Student-directed learning

The life-relevant environmental issue is often pre-determined by the teacher so they can ensure it supports and satisfies standards or learning goals and fits their curriculum. In the case of a MWEE, this is also true for the overarching driving question. With the focus of the program often set, students can still direct the learning by developing supporting questions. Supporting questions are typically more focused and help to provide context and understanding around the pieces of knowledge needed to answer or address the driving question.

Decide how you will provide opportunities for students to share their supporting question ideas. You can invite students to write or post their questions to a shared classroom or virtual board and later vote on which questions the class should investigate.

Issue Investigation planning tools and student worksheets

Audits and Schoolyard Report Cards

Use audits or schoolyard report cards with your students to better understand your school or community. These tools can be used to formulate supporting questions and identify solutions or interventions. The National Wildlife Federation’s Audits cover a range of topics from Healthy Schools to Water to Biodiversity. There are also more general schoolyard report cards like this one from the Chesapeake Bay Foundation

Asking Questions and Planning Investigations student worksheet

This worksheet will help students connect the dots between the driving question, the supporting questions (what do we want to know?), and the investigations (how can we investigate it?). Engaging students in developing questions is one way of incorporating student voice from the outset of the MWEE. This worksheet can be used to explore opportunities both in the classroom and in the field.
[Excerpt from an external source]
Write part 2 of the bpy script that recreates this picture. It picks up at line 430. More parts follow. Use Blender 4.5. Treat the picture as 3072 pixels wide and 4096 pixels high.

Incorporating Outdoor Field Experiences

Outdoor field experiences can help students connect the issue to their place or community and see impacts first-hand. If you are conducting a MWEE, you need to plan at least one outdoor field experience. This experience could happen during issue investigation when students are learning more about the issue to help them develop supporting questions or to carry out investigations, and/or could happen during the action component. Use this tool to brainstorm possible outdoor field sites and think through how a visit to the site could help your program. Don’t forget to consider your schoolyard as a possible outdoor field experience! Using your schoolyard may allow you to have more outdoor experiences than if you were to only rely on off-site locations and can help with the sustainability of your program.

Claim, Evidence, Reasoning student worksheet

Use this worksheet with students to guide them through making a claim about the issue they explored during Issue Investigation. This claim will be used to inform Environmental Action Projects.

Moving from Claims to Informed Action student worksheet

This worksheet helps students brainstorm different Environmental Action Project options for addressing the driving question explored in the MWEE. Remember that environmental action comes in many shapes and forms, including restoration or protection, everyday choices, community engagement, and civic engagement.

Environmental Literacy Model

Continue to revisit the ELM as you and your students plan and implement your program. In the Issue Investigation section of the ELM, you will record the supporting questions developed by you and your students, describe each investigation to answer those supporting questions, and the process and activities used to analyze the data and create claims. Check out ELM examples from completed MWEEs in the Teacher Resources section.